Jane Fonda, 85, is a forced to be reckoned with at Hollywood award shows. She’s enjoyed great success at the Golden Globe Awards, which are returning to television this year after the controversy over the lack of diversity among its voting body, the Hollywood Foreign Press Association. Jane is not nominated for any awards this year, but her Golden Globes legacy can never be taken away from her. Learn more about Jane’s Globes history below!
Jane won her first Golden Globe at the 19th Golden Globe Awards in March 1962. She won the now-retired award for New Star of the Year – Actress for her performance in the rom-com Tall Story. The Joshua Logan-directed feature was Jane’s first screen role.
Jane won the 1971 Golden Globe for Best Actress in a Motion Picture – Drama for her performance in Klute. Jane starred as a high-priced call girl who helps a detective (played to Donald Sutherland) to solve a missing persons case. Jane also won the Best Actress Oscar for this performance.
Jane won the now-retired Henrietta Award for World Film Favorite Actress three times at the Globes, in 1973, 1979, and 1981. The prize was awarded to one talented male actor and one talented female actor every year for almost 30 years.
Jane won another Golden Globe for Best Actress in a Motion Picture — Drama for her role in the 1977 Holocaust movie Julia. She played a woman named Julia who fought against the Nazis in the years leading up to World War II. Jane won the award over Diane Keaton, Anne Bancroft, Kathleen Quinlan, and Gena Rowlands.
At the 36th Golden Globe Awards, Jane won Best Actress in a Motion Picture – Drama, again, for her performance in the war film Coming Home. Jane starred as a woman who falls in love with a paraplegic Vietnam War veteran, while her Marine husband is deployed. The film boasted an impressive cast including Jon Voight and Bruce Dern.
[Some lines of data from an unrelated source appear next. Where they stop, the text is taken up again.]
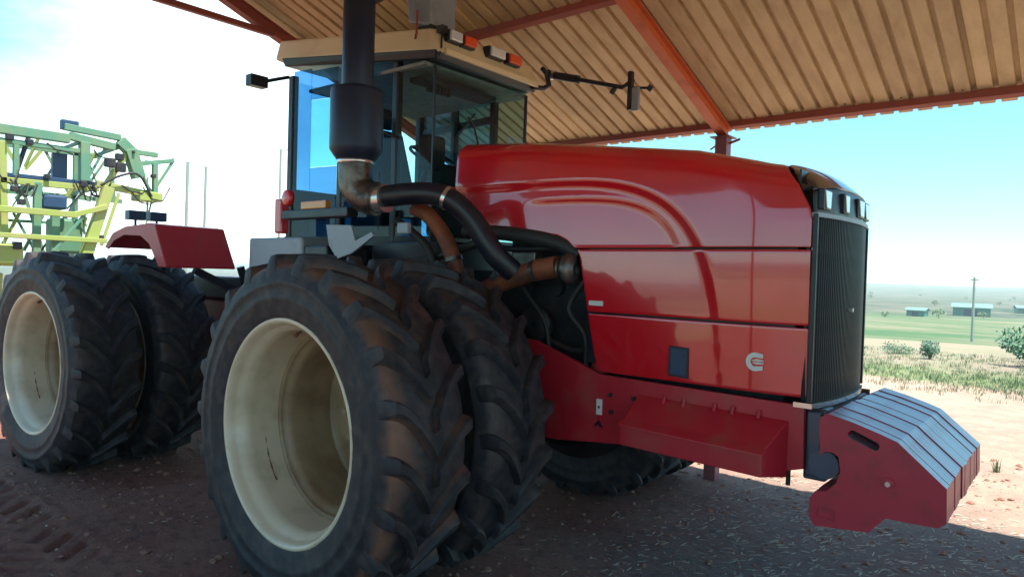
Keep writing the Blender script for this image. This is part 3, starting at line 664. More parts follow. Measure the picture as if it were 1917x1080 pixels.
MB().tube(curve([(.2, -.42, 1.95), (.45, -.45, 1.7), (.6, -.43, 1.5), (.62, -.4, 1.2)]), .016, 8).build('hose', HOSE, TR)
MB().tube(curve([(.9, -.44, 1.8), (.8, -.46, 1.62), (.92, -.44, 1.45), (.9, -.4, 1.2)]), .02, 8).build('hose', HOSE, TR)
MB().box(.3, .5, -.44, -.36, 1.86, 1.98).build('steel_cover', SOOT, TR, bevel=.01)
MB().tube([(.56, -.53, 1.852), (.585, -.527, 1.858)], .07, 16).build('pipe_clamp', SOOT, TR)
MB().tube([(-.02, -.685, 1.93), (-.012, -.683, 1.905)], .064, 16).build('pipe_clamp', SOOT, TR)
MB().tube([(.06, -.85, 2.318), (.082, -.84, 2.308)], .081, 18).build('hose_clamp', CHROME, TR)
# ---- hood
ztx = [-.35, -.2, .36, .88, 1.6, 2.1, 2.3]; ztz = [2.80, 2.79, 2.745, 2.68, 2.582, 2.497, 2.46]
def ztop(x): return float(np.interp(x, ztx, ztz))
HB = .50
def side_y(x, z):
    """outward offset of the hood side (positive number = |y|), with its raised shoulder band and inset panel"""
    a = 1.45 + .1 * (2.0 - z)
    f = ((max(x - .3, 0)) / a) ** 4 + (max(z - 1.2, 0) / 1.2) ** 4
    band = float(sm(.92, 1.14, f)) * .020 * (.2 + .8 * float(sm(1.5, 2.0, z)))
    a2 = 1.33
    g = ((max(x - .3, 0)) / a2) ** 5 + (max(z - 1.2, 0) / 1.11) ** 5
    inset = (1 - float(sm(.86, 1.06, g))) * float(sm(1.995, 2.01, z)) * float(sm(.42, .62, x)) * .010
    crown = .02 * (1 - ((z - 1.75) / .75) ** 2)
    nose = -.05 * float(sm(1.85, 2.34, x)) ** 2 - .06 * float(sm(1.6, 2.3, x)) * 0
    # rounded front bulge
    bul = .007 * math.exp(-((x - 2.0) / .2) ** 2) * float(sm(1.25, 1.6, z))
    return HB + band - inset + crown + nose * .6 + bul - .012
RS = .17
def hood_section(x, zlow, n1=44, n2=16, full=True):
    """points from zlow up the near side, over the top to the centre line"""
    zt = ztop(x); zs = zt - RS; pts = []
    for i_ in range(n1 + 1):
        z = zlow + (zs - zlow) * i_ / n1; pts.append((x, -side_y(x, z), z))
    yb = side_y(x, zs)
    for i_ in range(1, n2 + 1):
        t = (i_ / n2); a = t * math.pi / 2 * 1.0
        # superellipse corner then nearly flat crown
        if t <= .6:
            q = t / .6 * math.pi / 2; yy = yb - RS * (1 - math.cos(q)); zz = zs + (RS - .02) * math.sin(q)
        else:
            q = (t - .6) / .4; yy = (yb - RS) * (1 - q); zz = zt - .02 + .02 * math.sin(q * math.pi / 2)
        pts.append((x, -yy, zz))
    return pts
cut = [(-.2, 2.44), (-.1, 2.30), (0, 2.19), (.18, 2.13), (.5, 2.105), (.72, 2.085), (.8, 2.05), (.85, 2.005), (.88, 2.004), (2.3, 2.004)]
def zlow_u(x): return float(np.interp(x, [c[0] for c in cut], [c[1] for c in cut]))
def xfront(z):     # hood's front edge leans back towards the top
    return float(np.interp(z, [1.2, 2.14, 2.2, 2.32, 2.42, 2.46, 2.6], [2.272, 2.272, 2.262, 2.2, 2.12, 2.06, 2.04]))
xsu = np.concatenate([np.linspace(-.19, .1, 12), np.linspace(.13, 2.272, 130)])
rows = []
for x in xsu: rows.append(hood_section(x, zlow_u(x)))
n_ = len(rows[0])
# pull the front rows back onto the leaning edge
def warp(p):
    x, y, z = p; xf = xfront(z)
    if x > 1.6: x = 1.6 + (x - 1.6) * (xf - 1.6) / (2.272 - 1.6)
    return (x, y, z)
def grid_obj(rows, name, m, parent, mirror=True, thick=.014, bev=True):
    mb = MB(); n_ = len(rows[0])
    vs = [p for r_ in rows for p in r_]
    fs = [(i_ * n_ + j, (i_ + 1) * n_ + j, (i_ + 1) * n_ + j + 1, i_ * n_ + j + 1) for i_ in range(len(rows) - 1) for j in range(n_ - 1)]
    mb.add(vs, fs, True)
    if mirror: mb.add([(x, -y, z) for x, y, z in vs], [tuple(reversed(f)) for f in fs], True)
    me_ = bpy.data.meshes.new(name); me_.from_pydata(mb.v, [], mb.f); me_.materials.append(m)
    bm = bmesh.new(); bm.from_mesh(me_); bmesh.ops.remove_doubles(bm, verts=bm.verts, dist=.0008)
    bmesh.ops.recalc_face_normals(bm, faces=bm.faces); bm.to_mesh(me_); bm.free()
    me_.polygons.foreach_set('use_smooth', [True] * len(me_.polygons))
    # outward normals for a lopsided open sheet: check a sample
    me_.update(); s_ = sum(p.normal.y * p.center.y + max(0, p.normal.z) for p in me_.polygons)
    o = link(name, me_, parent); sl = o.modifiers.new('thickness', 'SOLIDIFY'); sl.thickness = thick; sl.offset = -1 if s_ > 0 else 1
    if bev:
        b = o.modifiers.new('edge', 'BEVEL'); b.width = .004; b.segments = 2; b.limit_method = 'ANGLE'; b.angle_limit = R(60)
    return o
HOOD = empty('hood', (0, 0, 0), parent=TR)
grid_obj([[warp(p) for p in r_] for r_ in rows], 'upper_panel', RED, HOOD)
def side_panel(z0, z1, name, xr, holes=False):
    nz = 22; nx_ = 80
    for s in (-1, 1):
        rr = []
        for i_ in range(nx_ + 1):
            r_ = []
            for j in range(nz + 1):
                z = z0 + (z1 - z0) * j / nz; xa = xr(z); x = xa + (2.272 - xa) * i_ / nx_; r_.append((x, s * side_y(x, z), z))
            rr.append(r_)
        grid_obj(rr, name, RED, HOOD, mirror=False)
xr = lambda z: float(np.interp(z, [1.25, 1.35, 1.61, 1.8, 1.94, 2.0], [1.06, 1.03, .975, .935, .905, .88]))
side_panel(1.614, 1.992, 'middle_panel', xr); side_panel(1.255, 1.602, 'lower_panel', xr)
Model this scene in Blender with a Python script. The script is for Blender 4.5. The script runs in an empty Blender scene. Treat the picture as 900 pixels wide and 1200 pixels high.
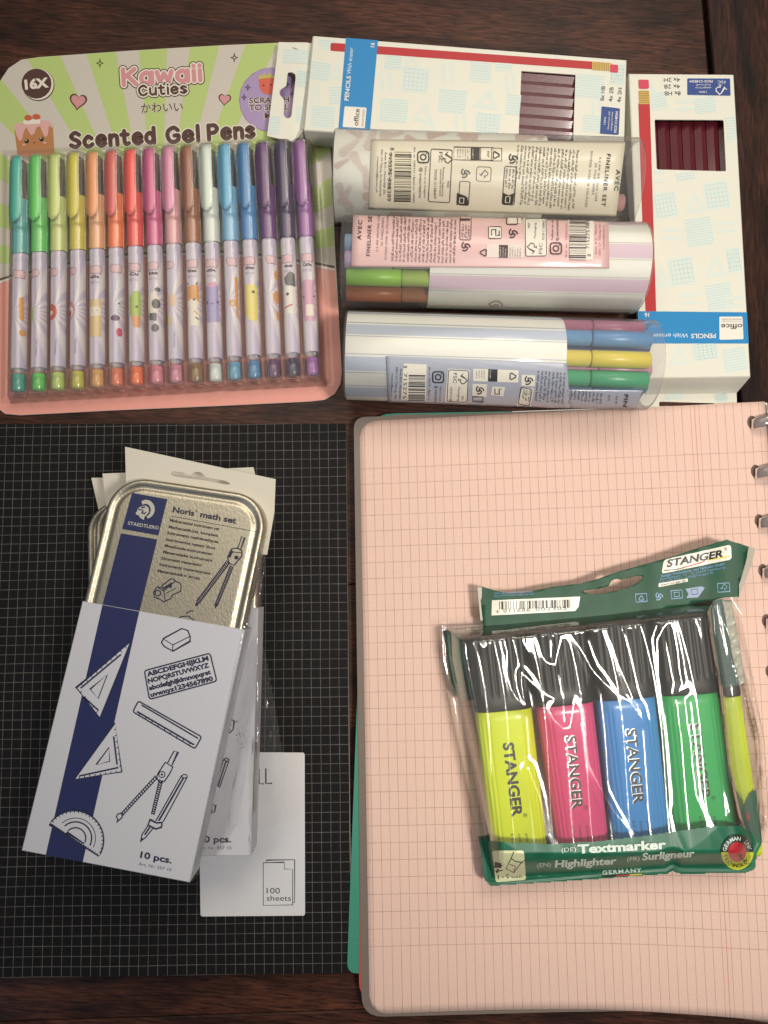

Jane was honored at the 2021 Golden Globe Awards with the Cecil B. DeMille Award, which goes to someone who has made a significant mark in the film industry. The actress and activist delivered an impassioned speech on the stage where she talked about the need for inclusion in the industry moving forward.
“Let’s all of us make an effort to expand that tent so that everyone rises and that everyone’s story has a chance to be seen and heard,” she said. Jane also encouraged her contemporaries to be “in step with the emerging diversity that’s happening, because of all those who marched and fought in the past.” In closing her speech, Jane told Hollywood to “be leaders” and active agents of change.